La doctorante dit souhaiter que le théâtre demeure un espace de liberté ouvert à la diversité, capable de questionner les normes, de critiquer les discours sociaux dominants et d’agir comme un trouble-fête.

Stage et colloque

En plus de sa thèse qu’elle souhaite terminer d’ici deux ans, Sarah-Louise Pelletier-Morin prévoit effectuer un stage dans un centre de recherche spécialisé en analyse du discours, rattaché à l’Institut Porter de l’Université de Tel Aviv, et compte organiser, en 2023, un colloque international sur la politisation du théâtre, en collaboration avec le Centre de recherche interuniversitaire sur la littérature et la culture québécoises (CRILCQ), dont elle est membre.

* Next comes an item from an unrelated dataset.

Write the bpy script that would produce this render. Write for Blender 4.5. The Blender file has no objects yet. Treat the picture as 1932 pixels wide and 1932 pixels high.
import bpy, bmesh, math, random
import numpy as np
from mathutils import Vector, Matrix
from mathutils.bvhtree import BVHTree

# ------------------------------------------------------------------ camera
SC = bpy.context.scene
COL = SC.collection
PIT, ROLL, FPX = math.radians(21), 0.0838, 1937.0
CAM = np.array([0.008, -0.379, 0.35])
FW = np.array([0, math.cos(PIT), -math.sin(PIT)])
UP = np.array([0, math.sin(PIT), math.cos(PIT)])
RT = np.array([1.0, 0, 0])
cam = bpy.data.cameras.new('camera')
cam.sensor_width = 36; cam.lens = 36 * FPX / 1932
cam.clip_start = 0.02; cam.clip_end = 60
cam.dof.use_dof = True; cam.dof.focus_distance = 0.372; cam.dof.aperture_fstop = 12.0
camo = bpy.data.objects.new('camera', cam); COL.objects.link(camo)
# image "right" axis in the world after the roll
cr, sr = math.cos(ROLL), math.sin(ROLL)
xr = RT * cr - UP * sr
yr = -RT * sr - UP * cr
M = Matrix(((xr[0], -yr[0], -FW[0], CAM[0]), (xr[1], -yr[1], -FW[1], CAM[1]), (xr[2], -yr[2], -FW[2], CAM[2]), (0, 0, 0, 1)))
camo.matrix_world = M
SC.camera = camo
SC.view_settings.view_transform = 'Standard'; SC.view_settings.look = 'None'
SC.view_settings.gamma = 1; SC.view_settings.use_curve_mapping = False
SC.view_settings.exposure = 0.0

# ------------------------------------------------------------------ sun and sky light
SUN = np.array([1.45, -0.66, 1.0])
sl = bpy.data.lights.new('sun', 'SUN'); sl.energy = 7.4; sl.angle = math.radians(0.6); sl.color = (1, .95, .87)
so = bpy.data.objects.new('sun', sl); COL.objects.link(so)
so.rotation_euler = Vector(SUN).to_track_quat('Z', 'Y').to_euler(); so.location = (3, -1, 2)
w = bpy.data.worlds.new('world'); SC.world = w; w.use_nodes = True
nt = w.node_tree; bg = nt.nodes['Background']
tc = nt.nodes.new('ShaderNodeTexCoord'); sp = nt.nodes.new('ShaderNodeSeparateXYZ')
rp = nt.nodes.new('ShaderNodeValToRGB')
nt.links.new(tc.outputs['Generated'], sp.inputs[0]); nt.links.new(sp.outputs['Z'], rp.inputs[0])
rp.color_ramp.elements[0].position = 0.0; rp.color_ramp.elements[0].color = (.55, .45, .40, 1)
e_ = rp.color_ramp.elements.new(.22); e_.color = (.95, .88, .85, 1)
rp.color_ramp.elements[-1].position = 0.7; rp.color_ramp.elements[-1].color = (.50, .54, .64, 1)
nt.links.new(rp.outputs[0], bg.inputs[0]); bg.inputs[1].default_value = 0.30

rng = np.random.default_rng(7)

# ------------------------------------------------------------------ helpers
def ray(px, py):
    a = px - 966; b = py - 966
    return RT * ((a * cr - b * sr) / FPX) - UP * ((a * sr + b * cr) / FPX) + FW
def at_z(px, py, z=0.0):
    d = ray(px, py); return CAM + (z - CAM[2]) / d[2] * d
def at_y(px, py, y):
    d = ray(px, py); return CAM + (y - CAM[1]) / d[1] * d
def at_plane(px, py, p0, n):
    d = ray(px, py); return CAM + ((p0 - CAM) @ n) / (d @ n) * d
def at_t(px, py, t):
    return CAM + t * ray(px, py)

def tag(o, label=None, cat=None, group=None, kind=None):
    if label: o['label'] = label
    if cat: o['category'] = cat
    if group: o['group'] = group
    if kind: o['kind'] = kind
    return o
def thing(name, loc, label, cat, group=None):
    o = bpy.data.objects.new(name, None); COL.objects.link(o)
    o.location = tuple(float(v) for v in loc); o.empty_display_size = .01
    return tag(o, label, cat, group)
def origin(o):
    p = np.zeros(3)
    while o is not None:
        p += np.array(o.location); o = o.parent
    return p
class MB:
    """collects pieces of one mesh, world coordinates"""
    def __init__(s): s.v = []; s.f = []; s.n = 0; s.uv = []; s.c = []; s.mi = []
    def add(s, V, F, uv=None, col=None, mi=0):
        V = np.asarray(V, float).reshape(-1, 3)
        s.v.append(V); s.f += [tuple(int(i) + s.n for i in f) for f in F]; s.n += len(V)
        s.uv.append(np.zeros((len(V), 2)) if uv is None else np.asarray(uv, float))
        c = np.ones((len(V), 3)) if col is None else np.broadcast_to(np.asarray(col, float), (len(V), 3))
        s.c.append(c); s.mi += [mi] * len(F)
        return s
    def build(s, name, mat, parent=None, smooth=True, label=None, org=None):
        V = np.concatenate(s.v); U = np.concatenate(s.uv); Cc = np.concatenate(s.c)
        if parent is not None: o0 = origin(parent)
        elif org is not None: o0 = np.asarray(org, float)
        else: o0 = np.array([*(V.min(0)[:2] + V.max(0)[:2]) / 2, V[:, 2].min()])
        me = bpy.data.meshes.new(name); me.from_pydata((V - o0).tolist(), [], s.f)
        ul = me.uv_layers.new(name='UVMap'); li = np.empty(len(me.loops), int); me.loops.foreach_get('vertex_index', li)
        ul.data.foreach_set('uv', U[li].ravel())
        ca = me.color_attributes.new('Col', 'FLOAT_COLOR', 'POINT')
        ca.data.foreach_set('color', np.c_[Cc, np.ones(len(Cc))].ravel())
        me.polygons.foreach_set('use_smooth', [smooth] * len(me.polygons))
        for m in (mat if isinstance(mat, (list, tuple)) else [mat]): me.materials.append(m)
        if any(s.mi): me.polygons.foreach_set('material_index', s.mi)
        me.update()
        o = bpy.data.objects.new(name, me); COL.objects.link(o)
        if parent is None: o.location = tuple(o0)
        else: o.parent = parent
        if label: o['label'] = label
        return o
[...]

Collaboratrice des revues québécoises Jeu, Spirale, L’inconvénient et Panorama-Cinéma, la jeune chercheuse est en voie de terminer son premier recueil de poésie et a entrepris un essai sur les débats d’idées au Québec.

Sarah-Louise Pelletier-Morin a dirigé la publication de l’ouvrage collectif Mythologies québécoises (éditions Nota bene), lancé le 25 septembre dernier, qui réunit des textes signés, notamment, par la professeure du Département d’études littéraires Martine Delvaux, les philosophe Normand Baillargeon (ancien professeur de la Faculté des sciences de l’éducation de l’UQAM) et Alain Denault ainsi que l’écrivaine Nicole Brossard (B.E.S. secondaire, 1971). «C’est un hommage à l’ouvrage Mythologies de Roland Barthes, dit-elle. J’ai demandé à des essayistes de reprendre l’approche de Barthes pour identifier quelles sont les mythologies québécoises, quel sont les objets, les lieux, les images et les événements qui nous singularisent comme peuple.»